Friday, June 17, 2005

Milan: Postcards and notes

We arrive in the airport finally, and – O, happy Carry-on bag! – go straight to the taxi stand and get in for the ride to the hotel. The Hotel San Francisco, which I only half chose for the name, is a warm little family place with most importantly, air-conditioned rooms, and second-importantly, a lovely garden out back. It also has a small but very nice shower, which I need after accumulating a thick palpable layer of grossness for hours on the flight.

Duomo
Our first target, which we hope we can achieve before the jet-lag really sets in, is the Duomo. We take a Metro down to the piazza and come out of the subway station right beside the cathedral. No amount of photos or description really prepares you for the sort of overwhelming eye-overload of all that Gothic-ness in such large proportion. The façade is still being restored, and the rest of the cathedral will follow. Looking at it, I figure by the time they finish, it will be time to start again. Still, the pink marble in the places they’ve cleaned is spectacular and looking up the sides, you can see the sheer amount of devotion to sculpting, if not God, that went into this edifice.

I’m unfortunately not allowed into the Duomo as my skirt is deemed too short. The guard looks in my bag and then peers around it to look at my legs. “That’s quite bold,” I think to myself. But then he waves me back. Oddly enough, the skirt, which is perhaps only three inches above the knee, is too short for him, but we would later see mini-skirted visitors roaming about the cathedral in garb far shorter than mine. I guess it’s all a matter of opinion.

Thwarted, but undaunted, we head into the Galleria Vittorio Emmanuele II, which is also very impressively high. With a glass arched ceiling and a floor sporting illuminated tiles scattered throughout, the place reeks of Belle Epoque. Fancy shops and expensive cafes abound and we can’t resist buying some overpriced lattes and watching the show go by. Businessmen in impeccable shirts (how can they wear pink and tan and look so masculine?), tourists in Tevos (why does pink look so bad on Americans?), grandmas on their way through with shopping bags, kids spinning away on the mosaic testicles of the Bull of Turin on the floor under the dome. I could almost – but not quite—forget the jet lag.

La Scala

Behind the Galleria is the Teatro alla Scala (although I don’t see any scalas or stairs around, so I wonder how it got its name.) I tried months ago, unsuccessfully, to secure tickets to the “La Boheme.” Hah. If a computer could have laughed at me, it would have done so. The whole place only reopened in December of 2004 after two years of renovation. Two years of slogging out to the boonies to the less desirable digs in the Teatro Arcimboldi has apparently made the Milanese hungry for Old World glamour and just about every ticket possible was snapped up before you could even say boo.

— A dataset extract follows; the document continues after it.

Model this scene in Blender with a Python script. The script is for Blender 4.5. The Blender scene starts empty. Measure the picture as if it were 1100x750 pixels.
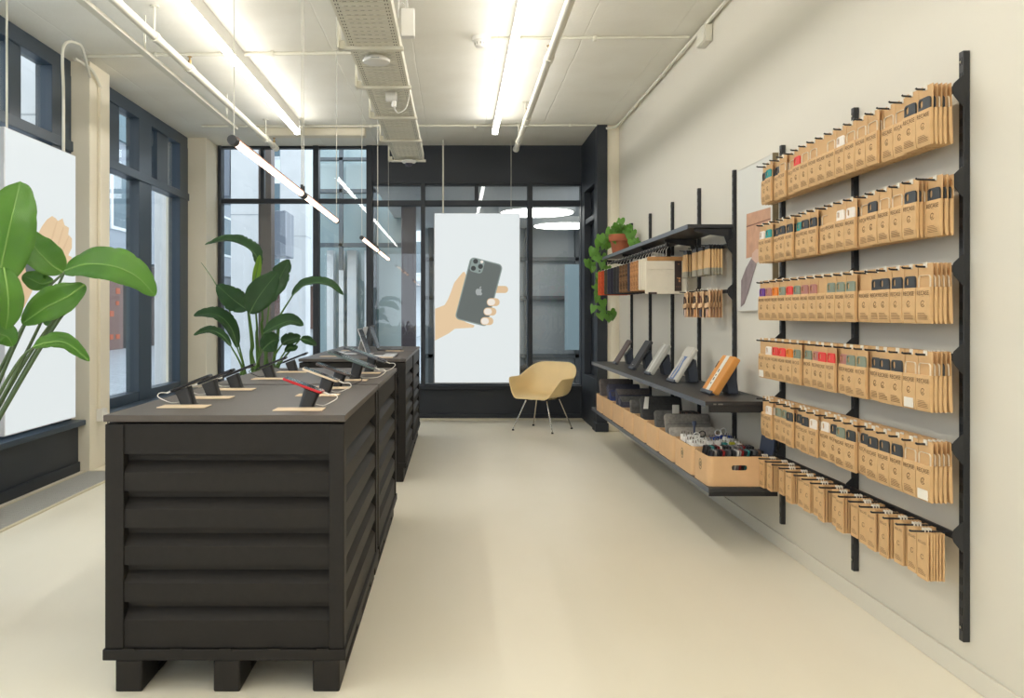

We can go into the museum, however, which has an oddball assortment of objects – Toscanini’s baton, Puccini’s pince-nez -- I half expect them to be set up like saintly reliquaries, with the sacred object mounted in a jewel-encrusted gold case. The most interesting thing, I thought, was the cast of Chopin’s hands. It was fascinating to see those long elegant fingers that George Sand must have fallen in love with.

The real fun though, was that you are permitted to lurk in the boxes of the house and peek at the newly restored glory. While we stood there, they were putting together the sets of “La Boheme,” with the same barked orders, hammer knocks and crashes that can be heard in houses the world around. The fabrics, the finishings on all of the boxes was lovely and the house so romantically and wildly elegant that you know you need to wear jewels and silk just to walk in the space.

That was about as far as we could push ourselves though, and reluctantly we went back to the hotel for a much needed siesta.

In the later evening we went out to a trattoria near the Pinacoteca Ambrosiana, where I had a truly scrumptious risotto Milanese and my Dad had a Costoletto alla Milanese. The wine – a local one recommended by the waiter – turned out to be quite an assertive one called Sforzato. But one glass of wine and I was pretty much ready for bed again, so we headed back to the hotel and crashed for the night.